Search the data for the string "high" and extract every line where it appears.

Entries taken from a collection:
··········

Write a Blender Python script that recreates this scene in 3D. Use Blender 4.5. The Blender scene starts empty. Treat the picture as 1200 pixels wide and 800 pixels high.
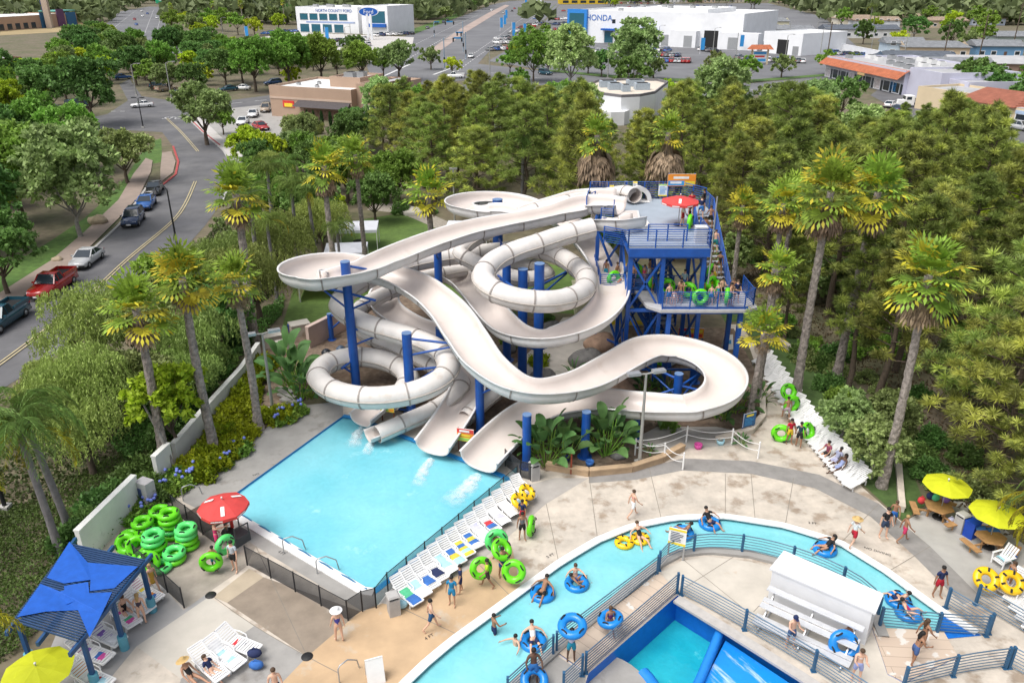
import bpy,math,random
import numpy as np
from mathutils import Vector,Matrix,geometry
R=math.radians
rnd=random.Random(7)
scene=bpy.context.scene
COL=scene.collection
CAM_H,PITCH,FPX=26.0,R(24.5),933.3
CT,ST=math.cos(PITCH),math.sin(PITCH)
def ray(u,v):
 x= (u -600)/FPX;y= (v -400)/FPX
 return Vector((x,CT -y*ST,-ST -y*CT))
def P(u,v,z=0.0):
 d=ray(u,v);t= (z -CAM_H)/d.z
 return Vector((d.x*t,d.y*t,z))
def zat(v,Y,u=600):
 d=ray(u,v);return CAM_H+d.z*Y/d.y
def pix(p):
 q=Vector(p) -Vector((0,0,CAM_H))
 zc=q.y*CT -q.z*ST;yc= -(q.y*ST+q.z*CT)
 return (600+FPX*q.x/zc,400+FPX*yc/zc)
def PX(pts,z=0.0):return [P(u,v,z) for u,v in pts]
MATS= {}
def nodes_of(m):
 m.use_nodes=True
 nt=m.node_tree;nt.nodes.clear()
 return nt,nt.nodes,nt.links
def add(nt,kind,**kw):
 n=nt.nodes.new(kind)
 for k,val in kw.items():setattr(n,k,val)
 return n
def mat(name,col,rough=.6,var=.12,scale=3.0,metal=0.0,bump=0.0,bscale=None,objcol=False,rand=0.0,
  col2=None,scale2=.35,mix2=.5,detail=4.0,spec=.4,island=0.0,alpha=None,trans=0.0,coat=0.0,stain=None):
 if name in MATS:return MATS[name]
 m=bpy.data.materials.new(name);MATS[name]=m
 nt,N,L=nodes_of(m)
 out=add(nt,'ShaderNodeOutputMaterial');b=add(nt,'ShaderNodeBsdfPrincipled')
 b.inputs['Roughness'].default_value=rough;b.inputs['Metallic'].default_value=metal
 b.inputs['Specular IOR Level'].default_value=spec
 b.inputs['Coat Weight'].default_value=coat
 tc=add(nt,'ShaderNodeTexCoord');src=tc.outputs['Object']
 def noise(sc,det=detail):
  n=add(nt,'ShaderNodeTexNoise');n.inputs['Scale'].default_value=sc;n.inputs['Detail'].default_value=det
  n.inputs['Roughness'].default_value=.6
  L.new(src,n.inputs['Vector']);return n.outputs['Fac']
 if objcol:
  oi=add(nt,'ShaderNodeObjectInfo');base=oi.outputs['Color']
 else:
  rgb=add(nt,'ShaderNodeRGB');rgb.outputs[0].default_value= (*col,1);base=rgb.outputs[0]
 def mixc(fac,a,bb,mode='MIX'):
  x=add(nt,'ShaderNodeMix',data_type='RGBA',blend_type=mode)
  if isinstance(fac,float):x.inputs[0].default_value=fac
  else:L.new(fac,x.inputs[0])
  for k,s in ((6,a),(7,bb)):
   if isinstance(s,tuple):x.inputs[k].default_value= (*s,1)
   else:L.new(s,x.inputs[k])
  return x.outputs[2]
 def ramp(s,lo,hi):
  r=add(nt,'ShaderNodeMapRange');r.inputs[1].default_value=lo;r.inputs[2].default_value=hi;L.new(s,r.inputs[0]);return r.outputs[0]
 if col2 is not None:
  base=mixc(ramp(noise(scale2,5.0),.5 -.2* (1.2 -mix2),.5+.25* (1.2 -mix2)),base,col2)
 if stain is not None:
  base=mixc(ramp(noise(stain[1],6.0),stain[2],stain[2]+.12),base,stain[0])
 def valmul(s,amt,fac):
  r=add(nt,'ShaderNodeMapRange');r.inputs[3].default_value=1 -amt;r.inputs[4].default_value=1+amt;L.new(fac,r.inputs[0])
  h=add(nt,'ShaderNodeHueSaturation');L.new(s,h.inputs['Color']);L.new(r.outputs[0],h.inputs['Value']);return h.outputs[0]
 if var:
  base=valmul(base,var,ramp(noise(scale),.3,.7))
 if rand:
  oi2=add(nt,'ShaderNodeObjectInfo');base=valmul(base,rand,oi2.outputs['Random'])
  h=add(nt,'ShaderNodeHueSaturation');r=add(nt,'ShaderNodeMapRange');r.inputs[3].default_value=.5 -rand*.10;r.inputs[4].default_value=.5+rand*.07
  w=add(nt,'ShaderNodeMath',operation='FRACT');mm=add(nt,'ShaderNodeMath',operation='MULTIPLY');mm.inputs[1].default_value=7.31
  L.new(oi2.outputs['Random'],mm.inputs[0]);L.new(mm.outputs[0],w.inputs[0]);L.new(w.outputs[0],r.inputs[0]);L.new(r.outputs[0],h.inputs['Hue']);L.new(base,h.inputs['Color']);base=h.outputs[0]
 if island:
  g=add(nt,'ShaderNodeNewGeometry');base=valmul(base,island,g.outputs['Random Per Island'])
 L.new(base,b.inputs['Base Color'])
 if bump:
  bp=add(nt,'ShaderNodeBump');bp.inputs['Strength'].default_value=bump;bp.inputs['Distance'].default_value=.05
  L.new(noise(bscale or scale*4),bp.inputs['Height']);L.new(bp.outputs[0],b.inputs['Normal'])
 sh=b.outputs[0]
 if trans:
  t=add(nt,'ShaderNodeBsdfTranslucent');L.new(base,t.inputs['Color'])
  ms=add(nt,'ShaderNodeMixShader');ms.inputs[0].default_value=trans;L.new(sh,ms.inputs[1]);L.new(t.outputs[0],ms.inputs[2]);sh=ms.outputs[0]
 if alpha is not None:
  t=add(nt,'ShaderNodeBsdfTransparent');ms=add(nt,'ShaderNodeMixShader');ms.inputs[0].default_value=alpha
  L.new(t.outputs[0],ms.inputs[1]);L.new(sh,ms.inputs[2]);sh=ms.outputs[0]
 L.new(sh,out.inputs['Surface'])
 return m
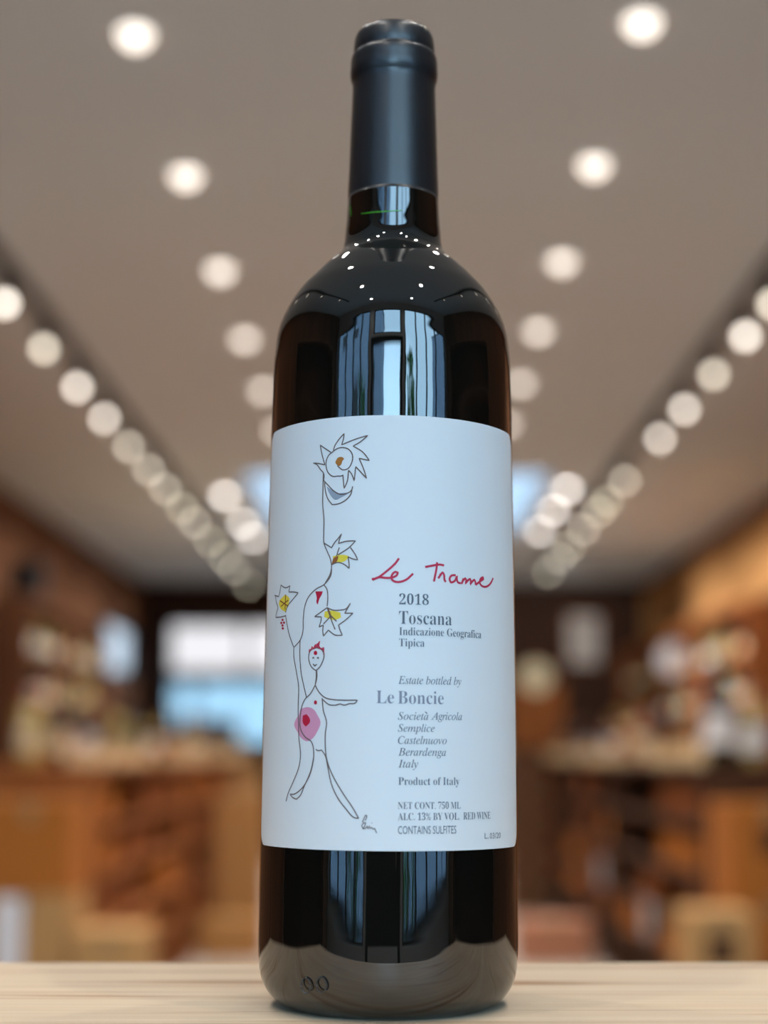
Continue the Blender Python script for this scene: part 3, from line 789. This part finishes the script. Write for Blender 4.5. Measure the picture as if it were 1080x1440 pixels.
rack('right', 1, 8.28, 10.68, 1.12, M['rack_dark'], ('dark brown wooden', 'middle rack on the clock side'), ['red', 'orange', 'red'], {(3, 0), (2, 1), (1, 2), (3, 1), (0, 1), (1, 0), (2, 3), (3, 3)})
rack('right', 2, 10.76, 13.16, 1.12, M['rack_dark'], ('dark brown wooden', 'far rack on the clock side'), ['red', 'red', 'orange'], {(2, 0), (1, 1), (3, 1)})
# bottles and flat pale gift boxes on top of the racks
RT = 1.080
for side, sgn, y0 in (('window side', -1, 6.0), ('clock side', 1, 5.8)):
    for r_, nm in enumerate(('near', 'middle', 'far')):
        ys = y0 + 2.48 * r_
        for c in range(8):
            g, lb, cp = rnd_kind()
            bottle(sgn * (1.335 + random.uniform(0, .27)), ys + .24 + c * .27, RT, '%s along %s %s rack top' % (ORD[c], nm, side), 'bottles on the %s rack top, %s' % (nm, side), g, lb, cp)
        for c in range(3):
            crate(sgn * 1.21, ys + .22 + .5 * c + (.06 if sgn > 0 else 0), RT, 'pale', 'small flat pale pine box on the %s %s rack top, %s from near end' % (nm, side, ORD[c]), 'flat pale boxes on the rack tops', sc=(.36, .62, .42)) if not (side == 'window side' and r_ == 2 and c == 2) else None
bottle(1.205, 5.84, RT, 'oversized one on near clock side rack corner', 'large corner bottle', 'dark green', 'white', 'black', 1.35)

# stacked cartons at the near ends of the racks
def carton(x, y, z, w_, d_, h_, mat, label, hole=False):
    o = thing('carton', label, 'carton', (x, y, z))
    MB().box(-w_/2, w_/2, -d_/2, d_/2, 0, h_).obj('box', M[mat], o)
    MB().box(-.025, .025, -d_/2 - .0012, d_/2 + .0012, h_ - .06, h_ + .0012).obj('tape', M['tape'], o)
    for s in (-1, 1):
        MB().box(min(s * .003, s * (w_/2 - .002)), max(s * .003, s * (w_/2 - .002)), -d_/2, d_/2, h_, h_ + .003).obj('flap', M[mat], o)
    if hole: MB().box(-.045, .045, -d_/2 - .002, -d_/2 + .01, h_ * .45, h_ * .45 + .10).obj('handle_hole', M['hole'], o)
    return o
hC = .315
pal = [['carton_kraft', 'carton_pale', 'carton_orange'], ['carton_kraft', 'carton_kraft', 'carton_pale']]
words = {'carton_kraft': 'tan', 'carton_pale': 'pale tan', 'carton_orange': 'orange brown'}
for ci, cx in enumerate((-1.285, -1.605)):
    for lv in range(3):
        carton(cx, 5.72, lv * (hC + .004), .30, .34, hC, pal[ci][lv], '%s carton, %s of the %s stack at the window side rack end' % (words[pal[ci][lv]], ('bottom', 'middle', 'top')[lv], ('aisle', 'outer')[ci]), ci == 1 and lv == 2)
for lv in range(2):
    carton(-.985, 5.62, lv * .258, .24, .30, .255, 'carton_pale', 'pale tan carton at the aisle corner of the window side stack, %s one' % ('lower', 'upper')[lv])
sg = MB().box(-.045, .045, -.008, .008, 0, .36).obj('sign_card', M['white_card']); sg.location = (-1.335, 5.50, .27); 
tag(sg, 'narrow white card leaning on the carton stack on the window side', 'sign')
st = thing('step_stool', 'low wooden stool that carries the narrow white card', 'stool', (-1.335, 5.47, 0))
MB().box(-.12, .12, -.06, .06, .25, .27).obj('seat', M['rack'], st)
for sx_ in (-.10, .10):
    for sy_ in (-.04, .04): MB().box(sx_ - .015, sx_ + .015, sy_ - .015, sy_ + .015, 0, .25).obj('leg', M['rack'], st)
for lv in range(3):
    carton(1.285, 5.56, lv * (hC + .004), .30, .34, hC, ('carton_kraft', 'carton_orange', 'carton_orange')[lv], '%s carton, %s of the stack before the near rack end on the clock side' % (('tan', 'orange brown', 'orange brown')[lv], ('bottom', 'middle', 'top')[lv]), lv == 2)
for lv in range(2):
    carton(1.045, 5.24, lv * .31, .22, .26, .305, 'carton_pale', 'pale tan carton at the aisle corner of the clock side stack, %s one' % ('lower', 'upper')[lv], lv == 1)

for k, (y, z) in enumerate(((8.62, .49), (7.06, .40))):
    pc = MB().box(-.004, 0, -.09, .09, -.075, .075).obj('price_card', LB['grey'])
    pc.location = (1.118, y, z)
    tag(pc, 'small grey price card on the front of the %s rack on the clock side' % ('middle', 'near')[k], 'price card')
for lv in range(4):
    carton(-.93, 9.6, lv * .224, .28, .34, .22, 'carton_kraft', 'small tan carton, %s of the stack in the aisle by the middle window side rack' % ('bottom', 'second', 'third', 'top')[lv])
for lv in range(5):
    carton(.955, 11.5, lv * .224, .30, .34, .22, 'carton_brown', 'dark brown carton, %s of the tall aisle stack on the clock side' % ('bottom', 'second', 'third', 'fourth', 'top')[lv])
carton(-.91, 8.95, 0, .34, .30, .21, 'carton_kraft', 'low tan carton on the aisle floor by the middle window side rack')
carton(.86, 8.75, 0, .40, .34, .22, 'carton_red', 'reddish carton on the aisle floor by the middle clock side rack')
# ------------------------------------------------------------------ shelves along the walls
def wall_unit(y0, y1, xw, mat, label, zs=(.30, .70, 1.10, 1.50, 1.90), top=2.30, filled=True, where='', nb=10):
    L = y1 - y0; sgn = 1 if xw < 0 else -1; dp = .30
    o = thing('wall_shelf', label, 'shelf', (xw + sgn * (dp / 2 + .022), (y0 + y1) / 2, 0))
    hw = dp / 2
    for s in (-1, 1): MB().box(-hw, hw, s * L/2 - .02, s * L/2 + .02, 0, top).obj('upright', mat, o)
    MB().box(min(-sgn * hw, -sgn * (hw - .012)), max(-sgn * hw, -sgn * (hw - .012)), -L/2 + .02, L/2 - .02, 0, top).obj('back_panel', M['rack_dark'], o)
    MB().box(-hw, hw, -L/2 - .02, L/2 + .02, top, top + .04).obj('crown_board', mat, o)
    for z in zs: MB().box(-hw + .013, hw - .0, -L/2 + .02, L/2 - .02, z - .022, z).obj('shelf_board', mat, o)
    if filled:
        for si, z in enumerate(zs[2:]):
            for c in range(nb):
                g, lb, cp = rnd_kind()
                bottle(xw + sgn * .20, y0 + (c + .5) * L / nb, z, '%s along %s shelf, %s' % (ORD[c], ('lower', 'middle', 'upper')[si], where), 'bottles on the %s shelf, %s' % (('lower', 'middle', 'upper')[si], where), g, lb, cp)
    return o
wall_unit(11.9, 13.5, XL, M['wall_wood'], 'brown wall shelf of bottles along the darker wood wall, near one', where='near window side unit', nb=8)
wall_unit(13.58, 15.1, XL, M['wall_wood'], 'brown wall shelf of bottles along the darker wood wall, beside the small window', where='far window side unit', nb=8)
wall_unit(12.2, 14.4, XR, M['rack'], 'brown wall shelf of bottles below the oak panel, near one', where='near clock side unit')
wall_unit(14.5, 16.7, XR, M['rack'], 'brown wall shelf of bottles below the oak panel, middle one', where='middle clock side unit')
wall_unit(16.8, 18.95, XR, M['rack'], 'brown wall shelf of bottles below the oak panel, in the far corner', where='corner clock side unit')
wall_unit(-1.3, 1.2, XL, M['wall_wood'], 'empty brown wall shelf beside the front windows, by the darker wood wall', filled=False)
wall_unit(-1.3, 1.2, XR, M['wall_wood'], 'empty brown wall shelf beside the front windows, under the oak topped wall', filled=False)

# things on the walls
sp = thing('loudspeaker', 'black loudspeaker high on the darker wood wall', 'speaker', (XL + .13, 12.6, 2.34))
MB().box(-.12, .12, -.11, .11, 0, .34).obj('cabinet', M['speaker'], sp, .01)
MB().tube((.12, 0, .12), (.128, 0, .12), .075, seg=20).obj('woofer', M['frame_dark'], sp); MB().tube((.12, 0, .26), (.128, 0, .26), .035, seg=16).obj('tweeter', M['frame_dark'], sp)
ck = thing('wall_clock', 'round cream wall clock on the dark far wall', 'clock', (1.70, YB, CZ + .94))
MB().tube((0, -.002, 0), (0, -.03, 0), .20, seg=32).obj('rim', M['rack'], ck); MB().tube((0, -.031, 0), (0, -.035, 0), .18, seg=32).obj('face', M['clock_face'], ck)
MB().box(-.006, .006, -.040, -.037, 0, .12).obj('hand', M['black_metal'], ck); MB().box(0, .09, -.044, -.041, -.006, .006).obj('hand', M['black_metal'], ck)
ps = thing('framed_poster', 'tall grey framed poster beside the clock on the far wall', 'poster', (2.29, YB, CZ + 1.08))
MB().box(-.20, .20, -.03, -.002, 0, .62).obj('frame', M['rack'], ps); MB().box(-.18, .18, -.034, -.031, .02, .60).obj('print', M['poster'], ps)
struct('trim_2', MB().box(1.38, 2.04, YB - .02, YB, 1.2, 1.98), M['rack'])
gl = thing('sign_card', 'round white sign card standing on the wall shelf below the oak panel', 'sign', (2.78, 15.60, 1.9008))
MB().tube((0, 0, .17), (0, -.006, .17), .16, seg=28).obj('card', M['white_card'], gl); MB().box(-.05, .05, -.03, .03, 0, .014).obj('foot', M['black_metal'], gl)
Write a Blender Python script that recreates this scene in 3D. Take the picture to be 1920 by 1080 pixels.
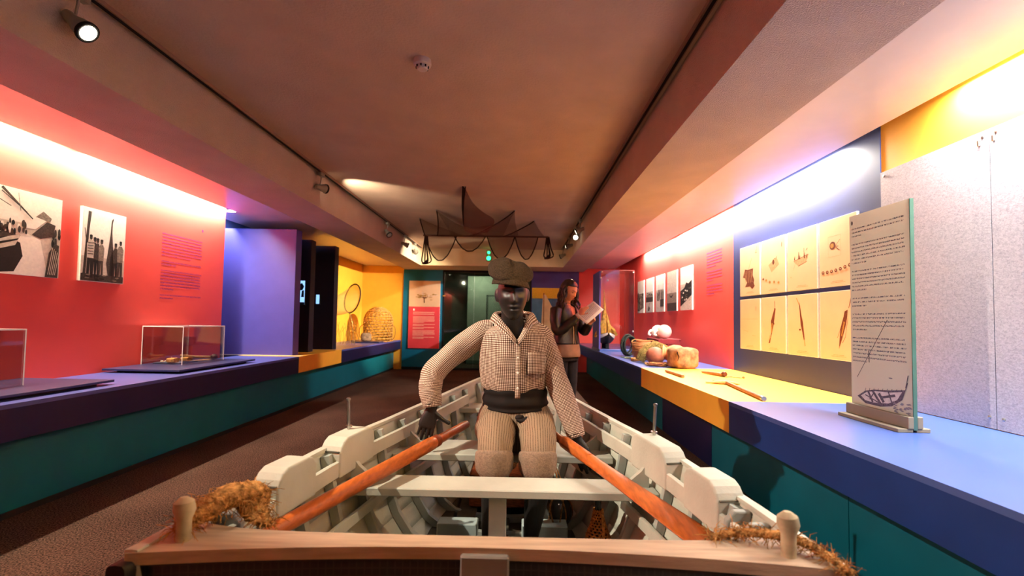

··········

**Task result:**
Write a Blender Python script that recreates this scene in 3D. Use Blender 4.5. The Blender scene starts empty. Treat the picture as 1200 pixels wide and 800 pixels high.
sp = thing('loudspeaker', 'black loudspeaker high on the darker wood wall', 'speaker', (XL + .13, 12.6, 2.34))